DELAPAN mahasiswa ITB harus menulis surat penyesalan. Awal pekan
depan adalah batas akhirnya. Mereka telah mendapat surat
peringatan keras dari Rektor Dr. Hariadi Supangkat karena
menyalahgunakan lambang ITB tanpa izin.
Apa yang terjadi? Awal November, saru rally mobil melintas di
Jalan Gelap Nyawang, tempat Asrama C Mahasiswa ITB berada. Rally
itu tak hanya lewat, bahkan mengadakan tes ketangkasan mengemudi
di depan asrama. Maka penghuni asrama tersinggung, dan hampir
terjadi perkelahian -- maklum darah muda.
Kebetulan kota kembang itu seperti sedang gila rally sejak
Oktober. "Bayangkan, hampir tiap minggu ada rally," kata Umar
Djuoro, mahasiswa Jurusan Fisika angkatan 1978. Mau tak mau
orang Bandung lantas tergugah berbicara tentang rally. Apalagi
mahasiswa ITB. Mula-mula rally menjadi bumbu obrolan kemudian
terjadi debat seru.
Setelah kejadian awal November itu, debat rally memperoleh
kesimpulan: perlu ada "kritik sosial". "Rally," kata mereka,
"adalah kegiatan konsumtif masyarakat kaya yang melambangkan
pemborosan, konsumerisme, kemewahan . . . " Toh rally
berlangsung lagi di Unpad, 27 November, dalam rangka dies
natalis. "Ini bisa membuat citra perguruan tinggi jadi negatif,"

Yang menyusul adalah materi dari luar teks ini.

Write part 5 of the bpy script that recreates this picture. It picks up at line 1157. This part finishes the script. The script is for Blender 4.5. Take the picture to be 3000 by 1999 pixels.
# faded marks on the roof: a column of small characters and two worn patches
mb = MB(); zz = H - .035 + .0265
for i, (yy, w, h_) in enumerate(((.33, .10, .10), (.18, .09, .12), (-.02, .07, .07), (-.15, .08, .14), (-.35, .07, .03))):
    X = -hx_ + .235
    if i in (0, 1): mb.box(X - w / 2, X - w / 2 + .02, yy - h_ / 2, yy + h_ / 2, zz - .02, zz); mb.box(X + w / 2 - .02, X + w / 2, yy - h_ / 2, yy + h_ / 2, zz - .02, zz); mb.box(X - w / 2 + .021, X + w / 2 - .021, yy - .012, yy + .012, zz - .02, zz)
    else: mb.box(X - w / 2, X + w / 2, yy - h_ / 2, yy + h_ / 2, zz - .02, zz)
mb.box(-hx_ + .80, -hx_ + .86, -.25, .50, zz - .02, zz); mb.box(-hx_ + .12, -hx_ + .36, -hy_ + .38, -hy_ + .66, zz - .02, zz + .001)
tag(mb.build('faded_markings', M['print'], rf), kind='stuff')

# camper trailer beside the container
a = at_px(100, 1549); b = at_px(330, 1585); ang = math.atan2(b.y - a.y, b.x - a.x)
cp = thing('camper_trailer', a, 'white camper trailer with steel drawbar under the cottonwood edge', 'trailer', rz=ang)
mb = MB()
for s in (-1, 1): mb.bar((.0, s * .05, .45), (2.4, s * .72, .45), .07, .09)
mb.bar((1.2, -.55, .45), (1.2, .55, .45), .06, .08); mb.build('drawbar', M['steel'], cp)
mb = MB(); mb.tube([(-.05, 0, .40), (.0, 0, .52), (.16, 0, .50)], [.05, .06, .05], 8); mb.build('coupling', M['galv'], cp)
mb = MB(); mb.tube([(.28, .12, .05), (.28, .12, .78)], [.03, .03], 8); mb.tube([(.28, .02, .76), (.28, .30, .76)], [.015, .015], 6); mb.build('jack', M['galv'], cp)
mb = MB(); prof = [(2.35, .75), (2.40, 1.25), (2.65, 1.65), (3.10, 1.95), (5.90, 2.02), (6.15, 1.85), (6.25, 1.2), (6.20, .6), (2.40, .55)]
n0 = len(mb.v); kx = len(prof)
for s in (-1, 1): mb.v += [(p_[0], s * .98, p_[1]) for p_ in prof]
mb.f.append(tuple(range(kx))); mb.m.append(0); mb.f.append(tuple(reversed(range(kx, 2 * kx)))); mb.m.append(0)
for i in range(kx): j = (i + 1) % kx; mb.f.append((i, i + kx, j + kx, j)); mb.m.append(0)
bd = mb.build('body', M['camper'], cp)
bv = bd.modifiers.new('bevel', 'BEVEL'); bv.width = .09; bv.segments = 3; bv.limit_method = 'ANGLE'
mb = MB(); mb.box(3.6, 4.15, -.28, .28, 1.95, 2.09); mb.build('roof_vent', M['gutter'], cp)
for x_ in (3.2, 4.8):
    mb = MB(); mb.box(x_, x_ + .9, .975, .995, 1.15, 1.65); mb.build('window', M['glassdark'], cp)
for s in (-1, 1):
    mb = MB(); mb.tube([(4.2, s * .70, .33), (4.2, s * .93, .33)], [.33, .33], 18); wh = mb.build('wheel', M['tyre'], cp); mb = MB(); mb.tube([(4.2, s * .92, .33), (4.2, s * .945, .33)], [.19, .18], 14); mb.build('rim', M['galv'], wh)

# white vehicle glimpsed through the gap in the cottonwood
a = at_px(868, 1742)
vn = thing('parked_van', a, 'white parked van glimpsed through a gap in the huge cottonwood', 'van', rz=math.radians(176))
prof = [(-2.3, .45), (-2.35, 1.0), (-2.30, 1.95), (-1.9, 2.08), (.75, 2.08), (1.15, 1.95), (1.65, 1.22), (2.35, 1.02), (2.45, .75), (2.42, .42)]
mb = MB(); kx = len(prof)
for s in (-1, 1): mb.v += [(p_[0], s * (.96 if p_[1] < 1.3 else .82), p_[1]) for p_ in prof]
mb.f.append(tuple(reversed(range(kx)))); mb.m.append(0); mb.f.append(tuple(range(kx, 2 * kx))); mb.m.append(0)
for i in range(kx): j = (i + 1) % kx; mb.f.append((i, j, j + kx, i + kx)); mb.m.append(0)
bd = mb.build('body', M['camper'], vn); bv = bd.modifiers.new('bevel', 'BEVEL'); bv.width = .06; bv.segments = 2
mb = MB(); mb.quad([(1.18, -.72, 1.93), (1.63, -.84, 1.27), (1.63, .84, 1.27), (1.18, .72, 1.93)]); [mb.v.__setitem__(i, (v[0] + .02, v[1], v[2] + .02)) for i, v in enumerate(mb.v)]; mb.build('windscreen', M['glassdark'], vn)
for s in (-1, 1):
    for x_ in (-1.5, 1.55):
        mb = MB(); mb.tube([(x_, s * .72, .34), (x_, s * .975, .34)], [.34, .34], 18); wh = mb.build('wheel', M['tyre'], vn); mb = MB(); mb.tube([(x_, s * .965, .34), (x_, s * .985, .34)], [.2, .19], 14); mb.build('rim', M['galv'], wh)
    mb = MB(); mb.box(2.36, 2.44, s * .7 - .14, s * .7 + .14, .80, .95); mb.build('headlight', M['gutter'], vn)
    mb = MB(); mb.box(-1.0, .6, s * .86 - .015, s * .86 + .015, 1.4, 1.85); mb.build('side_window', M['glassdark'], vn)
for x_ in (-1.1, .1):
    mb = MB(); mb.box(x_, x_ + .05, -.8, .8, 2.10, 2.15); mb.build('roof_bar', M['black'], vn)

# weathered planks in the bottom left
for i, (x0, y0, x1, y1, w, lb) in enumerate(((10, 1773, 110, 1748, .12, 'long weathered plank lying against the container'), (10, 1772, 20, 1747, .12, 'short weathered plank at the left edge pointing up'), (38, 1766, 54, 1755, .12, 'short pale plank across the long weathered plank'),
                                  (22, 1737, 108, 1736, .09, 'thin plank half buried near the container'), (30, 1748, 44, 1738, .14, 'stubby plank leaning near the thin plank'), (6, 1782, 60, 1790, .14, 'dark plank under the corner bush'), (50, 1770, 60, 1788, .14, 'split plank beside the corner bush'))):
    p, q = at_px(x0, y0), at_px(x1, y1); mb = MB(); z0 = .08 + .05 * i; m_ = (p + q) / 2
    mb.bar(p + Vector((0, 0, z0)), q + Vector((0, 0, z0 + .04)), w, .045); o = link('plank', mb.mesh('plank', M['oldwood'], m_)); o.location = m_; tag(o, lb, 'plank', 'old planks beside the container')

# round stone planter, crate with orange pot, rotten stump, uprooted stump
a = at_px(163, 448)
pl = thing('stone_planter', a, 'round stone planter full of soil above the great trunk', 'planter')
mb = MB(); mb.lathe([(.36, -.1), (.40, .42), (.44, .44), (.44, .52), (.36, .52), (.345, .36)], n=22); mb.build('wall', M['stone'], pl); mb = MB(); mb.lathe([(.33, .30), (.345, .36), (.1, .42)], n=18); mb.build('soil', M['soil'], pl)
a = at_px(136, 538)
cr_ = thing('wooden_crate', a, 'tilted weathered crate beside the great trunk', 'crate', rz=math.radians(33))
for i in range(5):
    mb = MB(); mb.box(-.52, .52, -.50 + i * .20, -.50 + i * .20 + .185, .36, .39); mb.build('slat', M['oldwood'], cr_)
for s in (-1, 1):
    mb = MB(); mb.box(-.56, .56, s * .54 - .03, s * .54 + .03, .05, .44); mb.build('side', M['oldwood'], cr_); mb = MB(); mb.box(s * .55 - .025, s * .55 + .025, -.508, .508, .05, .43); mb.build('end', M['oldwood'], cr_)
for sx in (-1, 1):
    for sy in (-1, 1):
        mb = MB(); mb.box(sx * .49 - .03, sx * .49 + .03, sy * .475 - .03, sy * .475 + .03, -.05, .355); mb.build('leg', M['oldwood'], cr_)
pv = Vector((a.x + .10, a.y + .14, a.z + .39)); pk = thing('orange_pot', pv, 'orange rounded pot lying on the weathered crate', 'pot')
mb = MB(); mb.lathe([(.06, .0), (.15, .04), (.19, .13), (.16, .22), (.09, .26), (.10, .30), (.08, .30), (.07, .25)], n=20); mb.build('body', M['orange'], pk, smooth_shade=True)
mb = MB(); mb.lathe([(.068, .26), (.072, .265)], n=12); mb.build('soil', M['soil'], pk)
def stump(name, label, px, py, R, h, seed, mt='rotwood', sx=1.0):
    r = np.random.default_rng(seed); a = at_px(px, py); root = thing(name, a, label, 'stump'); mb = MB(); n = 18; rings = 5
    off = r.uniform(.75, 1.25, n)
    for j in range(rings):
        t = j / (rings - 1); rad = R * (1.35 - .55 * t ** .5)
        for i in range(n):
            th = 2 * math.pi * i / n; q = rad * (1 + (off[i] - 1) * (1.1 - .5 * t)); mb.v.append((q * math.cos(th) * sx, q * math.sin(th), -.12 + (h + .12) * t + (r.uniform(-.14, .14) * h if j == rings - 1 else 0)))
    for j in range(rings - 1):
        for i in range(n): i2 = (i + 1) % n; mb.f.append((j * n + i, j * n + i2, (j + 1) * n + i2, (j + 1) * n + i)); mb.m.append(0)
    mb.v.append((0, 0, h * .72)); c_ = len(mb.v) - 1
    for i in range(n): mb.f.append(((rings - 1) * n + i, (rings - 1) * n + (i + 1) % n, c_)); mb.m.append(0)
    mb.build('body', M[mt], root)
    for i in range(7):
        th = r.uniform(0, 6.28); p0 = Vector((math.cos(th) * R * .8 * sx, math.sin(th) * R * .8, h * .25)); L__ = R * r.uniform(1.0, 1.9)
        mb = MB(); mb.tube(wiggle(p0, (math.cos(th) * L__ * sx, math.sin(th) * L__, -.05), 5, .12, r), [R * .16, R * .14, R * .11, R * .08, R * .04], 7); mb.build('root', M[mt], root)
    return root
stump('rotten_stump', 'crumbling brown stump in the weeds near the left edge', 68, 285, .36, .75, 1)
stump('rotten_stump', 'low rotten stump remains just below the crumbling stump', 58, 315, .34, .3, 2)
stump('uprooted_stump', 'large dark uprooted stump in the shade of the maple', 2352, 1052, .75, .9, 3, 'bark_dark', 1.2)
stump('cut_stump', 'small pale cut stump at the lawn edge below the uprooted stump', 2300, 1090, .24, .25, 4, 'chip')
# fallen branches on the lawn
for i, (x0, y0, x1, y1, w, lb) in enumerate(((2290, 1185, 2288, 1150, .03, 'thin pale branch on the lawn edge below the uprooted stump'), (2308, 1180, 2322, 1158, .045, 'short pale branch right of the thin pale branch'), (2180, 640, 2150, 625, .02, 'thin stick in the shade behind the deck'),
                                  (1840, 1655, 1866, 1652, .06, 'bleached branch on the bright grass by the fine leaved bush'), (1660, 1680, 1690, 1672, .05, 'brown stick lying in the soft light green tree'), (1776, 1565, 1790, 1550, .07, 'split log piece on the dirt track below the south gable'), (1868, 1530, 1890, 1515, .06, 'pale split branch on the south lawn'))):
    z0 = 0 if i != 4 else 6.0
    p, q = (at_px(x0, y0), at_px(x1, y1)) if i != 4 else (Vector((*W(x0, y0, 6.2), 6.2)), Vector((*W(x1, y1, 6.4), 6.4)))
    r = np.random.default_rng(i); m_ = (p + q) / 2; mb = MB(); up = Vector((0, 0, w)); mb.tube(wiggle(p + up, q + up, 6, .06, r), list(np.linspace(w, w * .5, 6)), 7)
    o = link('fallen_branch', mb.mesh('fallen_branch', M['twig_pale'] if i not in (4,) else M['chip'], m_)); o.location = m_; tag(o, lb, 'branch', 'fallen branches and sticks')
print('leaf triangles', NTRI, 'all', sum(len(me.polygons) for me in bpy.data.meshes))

kata Amir Sambodo, mahasiswa ITB Jurusan Mesin.
Akhirnya sekitar 150 orang yang membawa bendera ITB, pergi ke
kampus Unpad. "Di sana dibacakan pernyataan Badan Koordinasi
Mahasiswa dan Unit Aktivitas ITB, sambil membuka spanduk dan
poster protes, serta membagikan selebaran," tutur Siswanda,
mahasiswa Jurusan Elektro ITB angkatan 1979. Ketua Koperasi
Mahasiswa ini mengaku dia cuma menonton. Semuanya berjalan
dengan tertib dalam waktu hanya 45 menit.
Tapi mereka tidak puas memprotes di Unpad saja. Mereka menghadap
walikota Bandung, 30 November. Walikota Husen Wangsaatmadja baru
kembali dari Jeddah. Kaget juga dia mendengar seringnya rally
diadakan menurut Umar Djuoro.
Walaupun semua berjalan tertib, sembilan mahasiswa ITB diminta
menghadap Ketua Jurusan masing-masing. Kemudian, 10 Desember,
orangtua dari delapan mahasiswa yang terlibat itu mendapat surat
Rektor ITB. Tak jelas mengapa orangtua mahasiswa yang seorang
lagi tidak mendapat itu Surat. Isinya memberitahukan bahwa anak
mereka menyalahi aturan ITB, dan bahwa kampus bukan tempat untuk
kegiatan politik praktis.
Akhir tahun, kedelapan mahasiswa itu menerima juga surat
peringatan Rektor. Pokoknya mereka harus minta ampun secara
tertulis. Kalau tidak, mungkin Rektor bertindak. Badan
Koordinasi dan Unit Aktivitas, yang menganggap kasus ini
tanggung jawab bersama, mencari kesempatan bertemu Rektor, yang
lagi sibuk, antara lain menghadiri Rapat Kerja Dep. P&K di
Jakarta pekan lalu.
Hariadi Supangkat mengatakan kepada TEMPO ia bersedia membuka
kesempatan dialog dengan mahasiswa. Tapi dia ternyata tetap
keberatan bila aksi mahasiswa membawa-bawa nama ITB. "Saya aja
sebagai Rektor tak sembarangan menggunakan lambang ITB,"
lanjumya. Entah, apa kata mahasiswa pekan depan.